As we think, the rule has especial application to this case. Here the adjoining landowners, as we have seen, fixed the boundaries of the highway separating their respective farms. It may be that an error occurred in determining the precise location of the section line, but certainly all parties were satisfied with the location as made. Each proceeded to improve his respective property in conformity therewith, putting up buildings, planting orchards, and the like, in full faith that their occupation would not be subsequently disturbed. Surely equity will *169not tolerate a disturbance of such conditions after an acquiescence of over a quarter of a century.
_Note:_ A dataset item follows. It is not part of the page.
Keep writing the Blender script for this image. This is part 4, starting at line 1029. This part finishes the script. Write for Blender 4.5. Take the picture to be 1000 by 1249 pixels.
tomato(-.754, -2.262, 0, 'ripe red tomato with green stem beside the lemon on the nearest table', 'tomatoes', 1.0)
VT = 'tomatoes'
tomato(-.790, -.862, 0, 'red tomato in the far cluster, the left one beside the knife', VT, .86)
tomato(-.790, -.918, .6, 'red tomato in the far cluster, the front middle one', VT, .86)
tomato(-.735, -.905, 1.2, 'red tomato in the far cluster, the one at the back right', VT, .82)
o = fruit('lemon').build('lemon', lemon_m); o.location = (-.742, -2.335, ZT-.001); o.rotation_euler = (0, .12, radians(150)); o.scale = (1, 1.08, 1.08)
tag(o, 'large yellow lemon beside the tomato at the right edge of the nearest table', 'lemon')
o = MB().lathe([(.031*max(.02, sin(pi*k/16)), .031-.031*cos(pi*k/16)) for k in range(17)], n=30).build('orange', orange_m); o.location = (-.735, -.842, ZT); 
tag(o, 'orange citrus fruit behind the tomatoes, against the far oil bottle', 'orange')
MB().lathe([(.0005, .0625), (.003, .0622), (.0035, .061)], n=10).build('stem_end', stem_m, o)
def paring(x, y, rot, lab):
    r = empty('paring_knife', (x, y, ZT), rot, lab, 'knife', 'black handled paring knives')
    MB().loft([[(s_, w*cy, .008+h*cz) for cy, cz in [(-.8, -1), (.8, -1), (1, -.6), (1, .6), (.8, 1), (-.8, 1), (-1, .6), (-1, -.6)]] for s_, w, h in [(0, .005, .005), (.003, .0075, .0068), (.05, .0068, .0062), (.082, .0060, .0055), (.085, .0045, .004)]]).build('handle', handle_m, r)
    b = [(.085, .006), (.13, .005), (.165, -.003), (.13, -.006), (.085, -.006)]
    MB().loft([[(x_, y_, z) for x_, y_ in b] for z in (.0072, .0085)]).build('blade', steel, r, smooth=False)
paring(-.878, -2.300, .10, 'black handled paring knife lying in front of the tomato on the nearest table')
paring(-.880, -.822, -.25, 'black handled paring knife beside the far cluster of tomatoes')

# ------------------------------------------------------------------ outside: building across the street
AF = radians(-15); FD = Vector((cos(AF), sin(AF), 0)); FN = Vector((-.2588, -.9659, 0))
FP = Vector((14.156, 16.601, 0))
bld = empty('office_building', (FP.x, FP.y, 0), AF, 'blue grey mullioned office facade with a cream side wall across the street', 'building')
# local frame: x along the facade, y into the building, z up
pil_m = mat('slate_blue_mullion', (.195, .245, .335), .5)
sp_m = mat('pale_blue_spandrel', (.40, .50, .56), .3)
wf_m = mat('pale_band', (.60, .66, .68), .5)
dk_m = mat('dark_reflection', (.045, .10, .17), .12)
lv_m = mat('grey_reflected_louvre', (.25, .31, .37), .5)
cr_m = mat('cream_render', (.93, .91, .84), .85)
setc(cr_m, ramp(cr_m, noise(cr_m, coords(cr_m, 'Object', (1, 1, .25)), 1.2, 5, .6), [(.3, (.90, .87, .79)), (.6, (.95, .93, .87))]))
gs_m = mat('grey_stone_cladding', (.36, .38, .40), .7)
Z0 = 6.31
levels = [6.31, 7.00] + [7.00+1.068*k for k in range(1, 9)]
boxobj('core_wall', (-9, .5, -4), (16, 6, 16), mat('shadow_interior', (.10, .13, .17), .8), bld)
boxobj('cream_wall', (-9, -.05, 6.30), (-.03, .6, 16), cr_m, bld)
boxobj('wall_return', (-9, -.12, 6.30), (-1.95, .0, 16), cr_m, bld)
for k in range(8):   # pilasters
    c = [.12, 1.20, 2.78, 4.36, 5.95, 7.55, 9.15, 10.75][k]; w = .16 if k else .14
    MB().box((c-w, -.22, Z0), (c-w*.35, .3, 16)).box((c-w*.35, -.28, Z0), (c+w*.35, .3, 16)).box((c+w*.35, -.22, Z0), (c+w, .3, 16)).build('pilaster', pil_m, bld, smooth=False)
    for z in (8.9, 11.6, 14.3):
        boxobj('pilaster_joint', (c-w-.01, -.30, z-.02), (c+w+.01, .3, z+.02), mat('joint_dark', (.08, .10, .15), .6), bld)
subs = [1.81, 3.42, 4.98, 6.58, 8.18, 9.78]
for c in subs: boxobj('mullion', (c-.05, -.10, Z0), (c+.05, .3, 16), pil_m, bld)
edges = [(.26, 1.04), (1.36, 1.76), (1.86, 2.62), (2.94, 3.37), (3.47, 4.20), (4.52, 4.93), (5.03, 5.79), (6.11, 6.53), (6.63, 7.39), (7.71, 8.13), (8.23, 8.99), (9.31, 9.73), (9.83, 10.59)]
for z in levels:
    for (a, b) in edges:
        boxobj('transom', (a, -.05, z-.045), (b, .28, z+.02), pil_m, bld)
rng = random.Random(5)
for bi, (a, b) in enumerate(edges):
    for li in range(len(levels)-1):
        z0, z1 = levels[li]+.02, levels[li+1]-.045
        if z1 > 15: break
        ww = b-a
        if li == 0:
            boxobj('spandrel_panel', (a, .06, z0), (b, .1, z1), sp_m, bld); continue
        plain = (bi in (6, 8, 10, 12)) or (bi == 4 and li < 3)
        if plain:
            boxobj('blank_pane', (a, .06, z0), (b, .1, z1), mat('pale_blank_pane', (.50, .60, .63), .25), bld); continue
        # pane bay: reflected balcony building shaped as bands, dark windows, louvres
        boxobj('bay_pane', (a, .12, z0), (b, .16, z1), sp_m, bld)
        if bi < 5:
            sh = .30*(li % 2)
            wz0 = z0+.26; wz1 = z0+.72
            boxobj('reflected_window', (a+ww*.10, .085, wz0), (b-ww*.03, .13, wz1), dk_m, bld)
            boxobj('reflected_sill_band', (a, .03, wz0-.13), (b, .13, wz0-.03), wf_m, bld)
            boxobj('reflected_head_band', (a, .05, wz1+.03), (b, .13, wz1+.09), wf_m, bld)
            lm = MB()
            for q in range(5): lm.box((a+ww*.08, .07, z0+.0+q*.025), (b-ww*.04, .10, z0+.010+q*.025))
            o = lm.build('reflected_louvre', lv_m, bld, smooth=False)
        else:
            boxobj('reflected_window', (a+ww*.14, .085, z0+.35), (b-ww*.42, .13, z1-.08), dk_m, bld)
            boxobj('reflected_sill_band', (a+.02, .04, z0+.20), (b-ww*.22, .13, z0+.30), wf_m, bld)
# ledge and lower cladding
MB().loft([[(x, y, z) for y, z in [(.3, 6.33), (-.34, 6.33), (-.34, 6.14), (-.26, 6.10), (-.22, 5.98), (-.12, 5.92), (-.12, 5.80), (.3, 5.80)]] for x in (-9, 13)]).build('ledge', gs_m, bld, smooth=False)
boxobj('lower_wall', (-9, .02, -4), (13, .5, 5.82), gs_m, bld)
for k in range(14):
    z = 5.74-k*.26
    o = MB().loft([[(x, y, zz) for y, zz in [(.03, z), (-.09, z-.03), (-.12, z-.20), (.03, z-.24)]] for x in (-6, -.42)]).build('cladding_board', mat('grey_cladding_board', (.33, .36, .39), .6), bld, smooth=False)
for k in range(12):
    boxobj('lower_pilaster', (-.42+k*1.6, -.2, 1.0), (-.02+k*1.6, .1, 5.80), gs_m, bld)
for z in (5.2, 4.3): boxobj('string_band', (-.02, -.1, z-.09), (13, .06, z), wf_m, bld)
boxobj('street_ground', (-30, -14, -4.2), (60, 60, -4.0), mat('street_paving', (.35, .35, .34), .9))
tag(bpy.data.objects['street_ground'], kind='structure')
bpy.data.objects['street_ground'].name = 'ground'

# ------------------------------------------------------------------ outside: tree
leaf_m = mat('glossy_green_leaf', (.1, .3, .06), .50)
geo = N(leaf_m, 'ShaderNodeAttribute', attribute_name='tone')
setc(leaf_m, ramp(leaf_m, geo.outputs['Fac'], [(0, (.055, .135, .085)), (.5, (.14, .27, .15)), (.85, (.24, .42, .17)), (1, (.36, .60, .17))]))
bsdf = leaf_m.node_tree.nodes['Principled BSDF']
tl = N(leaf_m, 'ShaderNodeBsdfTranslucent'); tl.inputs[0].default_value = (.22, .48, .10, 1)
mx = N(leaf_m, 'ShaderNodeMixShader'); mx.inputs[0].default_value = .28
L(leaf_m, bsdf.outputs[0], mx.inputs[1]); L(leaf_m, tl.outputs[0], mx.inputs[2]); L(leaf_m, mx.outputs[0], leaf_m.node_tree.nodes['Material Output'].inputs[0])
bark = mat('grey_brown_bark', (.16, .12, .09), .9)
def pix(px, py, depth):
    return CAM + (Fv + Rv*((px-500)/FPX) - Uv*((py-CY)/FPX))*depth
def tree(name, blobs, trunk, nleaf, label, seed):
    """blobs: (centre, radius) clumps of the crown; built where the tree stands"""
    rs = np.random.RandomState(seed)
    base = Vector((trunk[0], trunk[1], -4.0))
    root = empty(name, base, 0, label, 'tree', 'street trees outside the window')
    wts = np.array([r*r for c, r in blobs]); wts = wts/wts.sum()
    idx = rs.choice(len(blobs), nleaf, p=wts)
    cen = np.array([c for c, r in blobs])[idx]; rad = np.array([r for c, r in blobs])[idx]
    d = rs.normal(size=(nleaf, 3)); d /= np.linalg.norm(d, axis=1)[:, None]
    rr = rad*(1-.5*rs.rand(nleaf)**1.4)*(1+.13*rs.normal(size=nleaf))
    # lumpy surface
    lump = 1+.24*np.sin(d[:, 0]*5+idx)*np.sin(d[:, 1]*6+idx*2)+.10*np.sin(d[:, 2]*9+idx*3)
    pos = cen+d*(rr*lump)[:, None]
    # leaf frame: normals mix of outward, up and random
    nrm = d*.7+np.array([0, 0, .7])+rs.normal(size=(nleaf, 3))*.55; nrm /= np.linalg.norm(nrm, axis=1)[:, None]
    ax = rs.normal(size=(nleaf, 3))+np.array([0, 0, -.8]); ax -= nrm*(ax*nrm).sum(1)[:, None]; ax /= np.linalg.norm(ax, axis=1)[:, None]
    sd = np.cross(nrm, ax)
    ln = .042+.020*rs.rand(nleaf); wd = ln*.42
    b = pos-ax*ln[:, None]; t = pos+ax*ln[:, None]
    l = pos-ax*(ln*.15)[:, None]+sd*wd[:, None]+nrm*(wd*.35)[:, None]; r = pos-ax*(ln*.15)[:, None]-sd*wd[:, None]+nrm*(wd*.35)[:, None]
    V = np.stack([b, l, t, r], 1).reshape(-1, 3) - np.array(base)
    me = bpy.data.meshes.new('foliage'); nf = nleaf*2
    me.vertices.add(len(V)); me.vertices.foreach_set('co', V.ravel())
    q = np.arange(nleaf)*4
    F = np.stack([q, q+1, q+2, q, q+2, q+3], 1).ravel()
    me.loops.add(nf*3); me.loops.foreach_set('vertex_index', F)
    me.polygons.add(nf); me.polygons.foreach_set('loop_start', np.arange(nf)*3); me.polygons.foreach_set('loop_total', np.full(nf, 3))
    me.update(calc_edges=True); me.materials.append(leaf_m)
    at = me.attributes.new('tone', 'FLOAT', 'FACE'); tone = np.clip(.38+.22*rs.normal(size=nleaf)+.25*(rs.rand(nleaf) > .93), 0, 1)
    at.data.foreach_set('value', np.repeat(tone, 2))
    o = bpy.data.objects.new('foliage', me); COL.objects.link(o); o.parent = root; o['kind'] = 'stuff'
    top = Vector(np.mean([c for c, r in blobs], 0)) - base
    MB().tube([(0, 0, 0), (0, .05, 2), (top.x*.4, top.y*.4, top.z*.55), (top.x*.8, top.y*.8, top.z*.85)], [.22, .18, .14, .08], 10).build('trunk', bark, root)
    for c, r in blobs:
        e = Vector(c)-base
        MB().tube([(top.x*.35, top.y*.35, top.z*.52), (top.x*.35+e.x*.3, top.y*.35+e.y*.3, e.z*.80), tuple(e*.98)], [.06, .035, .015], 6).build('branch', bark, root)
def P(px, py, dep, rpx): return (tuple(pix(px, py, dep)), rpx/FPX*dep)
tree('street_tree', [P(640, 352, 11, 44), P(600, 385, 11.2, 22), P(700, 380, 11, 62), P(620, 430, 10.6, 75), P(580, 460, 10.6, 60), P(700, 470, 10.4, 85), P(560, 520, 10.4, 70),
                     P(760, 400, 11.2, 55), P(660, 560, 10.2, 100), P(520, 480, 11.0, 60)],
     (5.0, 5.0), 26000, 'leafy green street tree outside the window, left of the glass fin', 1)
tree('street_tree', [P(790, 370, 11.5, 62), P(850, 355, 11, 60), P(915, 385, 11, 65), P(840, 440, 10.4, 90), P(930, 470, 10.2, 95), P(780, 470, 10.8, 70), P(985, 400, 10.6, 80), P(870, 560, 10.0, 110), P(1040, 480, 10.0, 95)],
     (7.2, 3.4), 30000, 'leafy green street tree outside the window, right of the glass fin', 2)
It may be said that, although the public is in no direct sense a party, yet its interests must not be lost sight of. This may be readily answered by saying that no interest of the public is at stake, so far as to call for a decree that would work an injustice between the immediate parties to this action. Conceding, however, that, as an original proposition, the public had the right to demand that the road should be located on the correct line as ordered, still there is no reason why the principle of the Mills County Case should not be applicable, and the public bound in a case presenting the facts we have before us. Such, in effect, is our holding in Axmear v. Richards.
It follows that the decree must be reversed. The case is remanded for a decree in harmony with this opinion, or the plaintiffs, at their election, may have a decree, in this court. — Ee versed.